Contribution by Dr Catherine Rita Volpe, Dr Kristy O’Neill, Associate Professor Ingrid Harrington, Stephen Grono, and Dr Rachael Adlington

How can UNE as a tertiary provider create a sense of community for our students? 

This is a question that seems to be at the heart of recent discussions at State and National levels on student retention.  In these discussions, there also seems to be an increased use of a certain catch phrase:  sense of belonging. Ensuring our students feel valued, connected, and have a sense of belonging to the UNE community is paramount; however, for those of us teaching, there is often less consideration given to our own senses of belonging with students and the broader UNE community within the online milieus. For those educators who do feel a sense of belonging in these online learning spaces, what are they doing to achieve this? 

In a reflection on the differences between online teaching versus face-to-face education, Dr Catherine Rita Volpe says: 

Since joining the UNE community, these are questions I have closely pondered as a Lecturer in the School of Education.  In earlier career chapters, I was a secondary school teacher where I ‘performed’ a clearly defined role of what it means to be a teacher every day. My students came to know who I was as an educator, my idiosyncrasies, and my humour. It was through my students’ understanding of me on a personal level that allowed me to define my teacher identity. I felt valued and understood. I felt like I belonged.” 

“Like many academics, joining the UNE community necessitated that I reinvent my identity as a teacher in the online teaching space.

The Commencing Student Success Project (CSSP) has provided great insight into how the use of videos as an instructive tool can not only contribute to students’ sense of community but also help educators feel a sense of belonging.  A few of the main elements of the CSSP are focused on the creation of media with the aim of unit coordinators having a presence in the unit.  Feedback from students has been very positive about the use of videos to welcome students to units, explain assessment requirements, provide weekly overviews, and assessment feedback videos.   In the following sample of responses from School of Education unit coordinators, they indicate that the videos have helped to increase their sense of belonging to the UNE community, as well as supporting an  enhanced understanding of their identity as online educators:                                                                                                                                      

Completing the videos made me really feel present in the unit. It was far more personal, and I felt like a real player in the unit, not just the UC. I was sharing who I really was with the students, instead of hiding behind audio only. It was a bit confronting but once I got into it, I was really pleased with the outcome. (UC 1) 

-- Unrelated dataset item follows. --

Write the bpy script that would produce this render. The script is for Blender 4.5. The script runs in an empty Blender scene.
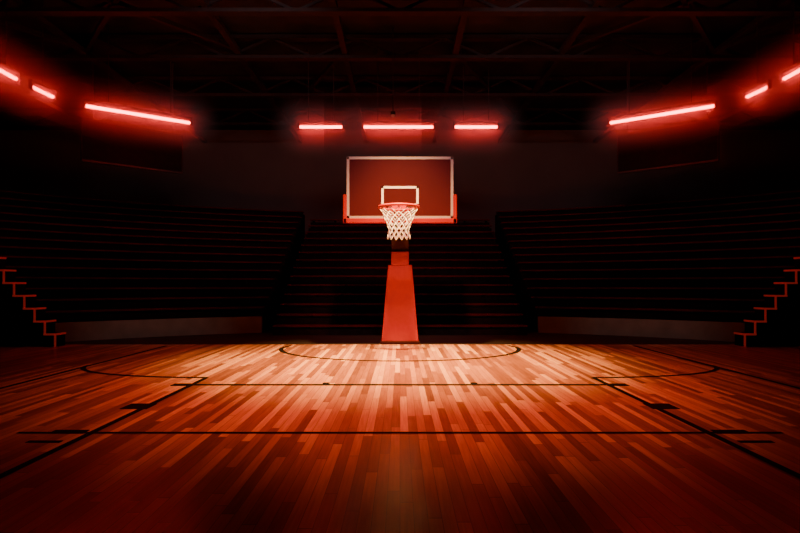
import bpy, bmesh, math, random
from mathutils import Vector, Matrix
random.seed(4)
S=bpy.context.scene
F=533.0; H=1.2; HZ=285.0
def P(px,py,d): return Vector(((px-400)/F*d, d, H+(HZ-py)/F*d))

# ---------------- materials ----------------
def mat(name,col,rough=0.6,metal=0.0,noise=0.15,scale=6.0,bump=0.0,emis=None,es=0,coat=0.0,spec=0.5):
    m=bpy.data.materials.new(name); m.use_nodes=True
    nt=m.node_tree; b=nt.nodes['Principled BSDF']
    b.inputs['Roughness'].default_value=rough; b.inputs['Metallic'].default_value=metal
    b.inputs['Specular IOR Level'].default_value=spec
    b.inputs['Coat Weight'].default_value=coat
    tc=nt.nodes.new('ShaderNodeTexCoord')
    n=nt.nodes.new('ShaderNodeTexNoise'); n.inputs['Scale'].default_value=scale; n.inputs['Detail'].default_value=4
    nt.links.new(tc.outputs['Object'],n.inputs['Vector'])
    r=nt.nodes.new('ShaderNodeValToRGB')
    r.color_ramp.elements[0].position=0.3; r.color_ramp.elements[1].position=0.7
    r.color_ramp.elements[0].color=[c*(1-noise) for c in col]+[1]
    r.color_ramp.elements[1].color=[min(1,c*(1+noise)) for c in col]+[1]
    nt.links.new(n.outputs['Fac'],r.inputs['Fac']); nt.links.new(r.outputs['Color'],b.inputs['Base Color'])
    if bump>0:
        bp=nt.nodes.new('ShaderNodeBump'); bp.inputs['Strength'].default_value=bump; bp.inputs['Distance'].default_value=0.01
        nt.links.new(n.outputs['Fac'],bp.inputs['Height']); nt.links.new(bp.outputs['Normal'],b.inputs['Normal'])
    if emis:
        b.inputs['Emission Color'].default_value=(*emis,1); b.inputs['Emission Strength'].default_value=es
    return m

M_wall=mat('wall_paint_dark',(0.18,0.155,0.155),0.9,noise=0.08,scale=.6,spec=.1)
M_ceil=mat('ceiling_dark',(0.034,0.022,0.022),0.9,noise=0.3,scale=1.5,spec=.1)
M_steel=mat('beam_steel',(0.034,0.018,0.018),0.7,spec=.12)
M_conc=mat('apron_rubber',(0.03,0.022,0.022),0.6,bump=0.1,scale=30,spec=.2)
M_barr=mat('barrier_painted',(0.36,0.26,0.24),0.6,noise=0.15,scale=3)
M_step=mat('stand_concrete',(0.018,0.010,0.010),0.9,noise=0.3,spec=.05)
M_bench=mat('bench_red',(0.12,0.012,0.010),0.75,noise=0.25,scale=3,spec=.06)
M_red=mat('pad_red_vinyl',(0.40,0.028,0.028),0.55,noise=0.05,scale=12,bump=0.05,spec=.3)
M_redd=mat('post_dark_red',(0.05,0.009,0.009),0.6,noise=0.1,spec=.2)
M_bright=mat('edge_padding_red',(0.22,0.006,0.004),0.7,noise=0.05,spec=.05)
M_board=mat('backboard_panel',(0.042,0.0028,0.0075),0.65,noise=0.06,scale=2,spec=.08)
M_white=mat('white_paint',(0.70,0.70,0.74),0.5,noise=0.03)
M_frame=mat('backboard_frame',(0.27,0.22,0.25),0.55,noise=0.05)
M_rim=mat('rim_orange',(0.42,0.020,0.008),0.5,noise=0.05,spec=.2)
M_net=mat('net_cord',(0.66,0.68,0.74),0.8,noise=0.05,scale=50)
M_line=mat('court_line_black',(0.007,0.005,0.005),0.7,noise=0.1,spec=.08)
M_house=mat('lamp_housing',(0.05,0.03,0.03),0.5,metal=0.5)
M_tube=mat('tube_glow',(1,0.3,0.25),0.5,emis=(1.0,0.035,0.03),es=42)
M_trim=mat('stair_glow_trim',(0.5,0.04,0.03),0.5,noise=0.1,emis=(1,.06,.04),es=.11)  # emission added to the nosing trim so its red edges look lit
M_panel=mat('hanging_panel_dark',(0.012,0.01,0.01),0.9,spec=.05)

# wood floor
def wood():
    m=bpy.data.materials.new('maple_planks'); m.use_nodes=True
    nt=m.node_tree; N=nt.nodes; L=nt.links; b=N['Principled BSDF']
    tc=N.new('ShaderNodeTexCoord'); sp=N.new('ShaderNodeSeparateXYZ'); L.new(tc.outputs['Object'],sp.inputs[0])
    def ma(op,a,bv=None,c=None):
        n=N.new('ShaderNodeMath'); n.operation=op
        for i,v in enumerate((a,bv,c)):
            if v is None: continue
            if isinstance(v,(int,float)): n.inputs[i].default_value=v
            else: L.new(v,n.inputs[i])
        return n.outputs[0]
    W=0.072
    u=ma('DIVIDE',sp.outputs[0],W); row=ma('FLOOR',u); fu=ma('FRACT',u)
    wn=N.new('ShaderNodeTexWhiteNoise'); wn.noise_dimensions='1D'; L.new(row,wn.inputs['W'])
    v=ma('ADD',ma('DIVIDE',sp.outputs[1],1.4),ma('MULTIPLY',wn.outputs['Value'],17.0))
    bd=ma('FLOOR',v); fv=ma('FRACT',v)
    cb=N.new('ShaderNodeCombineXYZ'); L.new(row,cb.inputs[0]); L.new(bd,cb.inputs[1])
    w2=N.new('ShaderNodeTexWhiteNoise'); w2.noise_dimensions='2D'; L.new(cb.outputs[0],w2.inputs['Vector'])
    mp=N.new('ShaderNodeMapping'); mp.inputs['Scale'].default_value=(60,3,1); L.new(tc.outputs['Object'],mp.inputs['Vector'])
    ad=N.new('ShaderNodeVectorMath'); ad.operation='ADD'; L.new(mp.outputs[0],ad.inputs[0])
    L.new(w2.outputs['Color'],ad.inputs[1])
    gn=N.new('ShaderNodeTexNoise'); gn.inputs['Scale'].default_value=1.0; gn.inputs['Detail'].default_value=5; L.new(ad.outputs[0],gn.inputs['Vector'])
    cr=N.new('ShaderNodeValToRGB'); e=cr.color_ramp.elements
    e[0].position=0; e[0].color=(0.17,0.065,0.035,1); e[1].position=1; e[1].color=(0.88,0.54,0.28,1)
    for p,c in ((0.3,(0.34,0.14,0.075)),(0.65,(0.58,0.28,0.15))):
        x=cr.color_ramp.elements.new(p); x.color=(*c,1)
    L.new(ma('ADD',ma('MULTIPLY',w2.outputs['Value'],0.8),ma('MULTIPLY',ma('SUBTRACT',gn.outputs['Fac'],0.3),0.55)),cr.inputs['Fac'])
    sx=ma('LESS_THAN',ma('MINIMUM',fu,ma('SUBTRACT',1.0,fu)),0.028)
    sy=ma('LESS_THAN',fv,0.006)
    seam=ma('MAXIMUM',sx,sy)
    mx=N.new('ShaderNodeMix'); mx.data_type='RGBA'; L.new(ma('MULTIPLY',seam,0.7),mx.inputs['Factor'])
    L.new(cr.outputs[0],mx.inputs[6]); mx.inputs[7].default_value=(0.06,0.02,0.015,1)
    L.new(mx.outputs[2],b.inputs['Base Color'])
    L.new(ma('ADD',0.28,ma('MULTIPLY',w2.outputs['Value'],0.12)),b.inputs['Roughness'])
    n2=N.new('ShaderNodeTexNoise'); n2.inputs['Scale'].default_value=110; L.new(tc.outputs['Object'],n2.inputs['Vector'])
    bp=N.new('ShaderNodeBump'); bp.inputs['Strength'].default_value=0.25; bp.inputs['Distance'].default_value=0.004
    L.new(n2.outputs['Fac'],bp.inputs['Height']); L.new(bp.outputs[0],b.inputs['Normal'])
    b.inputs['Coat Weight'].default_value=0.35; b.inputs['Coat Roughness'].default_value=0.25
    return m
M_wood=wood()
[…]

Any type of video made me feel the strongest sense of belonging as it best modelled traditional teaching whereby you can engage in relationship building and effective engagement of your students. In some cases, the videos were a good talking point that made online learning more personable and allowed students to feel as though they already knew me. Easier for them to ask questions or reach out for help as needed. Seeing my body language and tone of voice helped to translate written only feedback later…  It looked as though someone was home on Moodle and allowed the site to be less 2D.  (UC 2)  

Online students stated, “They know me” (UC 3)  

Videos provided a way to be a face to the person behind the unit. It felt more personal and more like a real classroom with a real teacher.  (UC 4)  

You can tell a lot about a person from the way s/he talks, smiles, jokes around, has a laugh, explains material, uses anecdotes and I think doing videos.  My students got to know me.  By displaying yourself in a video, you are opening yourself up to your students. The difference in my teaching from a few years and this year is massive. A few years, I was hiding behind a screen. No one knew who I was, and I am sure this impacted the students’ own sense of belonging to the University. (UC 5) 

Upon review, we can see a stark difference between teaching videos created a few years ago and the ones created this year.  We are certain students can see our heightened confidence as we became more comfortable behind the screen.

Dr Catherine Rita Volpe reports: “I can say that I have come out of my shell, as my idiosyncrasies have begun to sneak through in the videos. I sense I am clearly developing my sense of identity as an educator in the online teaching space.” 

We understand through communication with our students that they feel an increased sense of community as they get to know us. In turn, we feel valued and understood by our students, and our identities as teachers at UNE are becoming clear.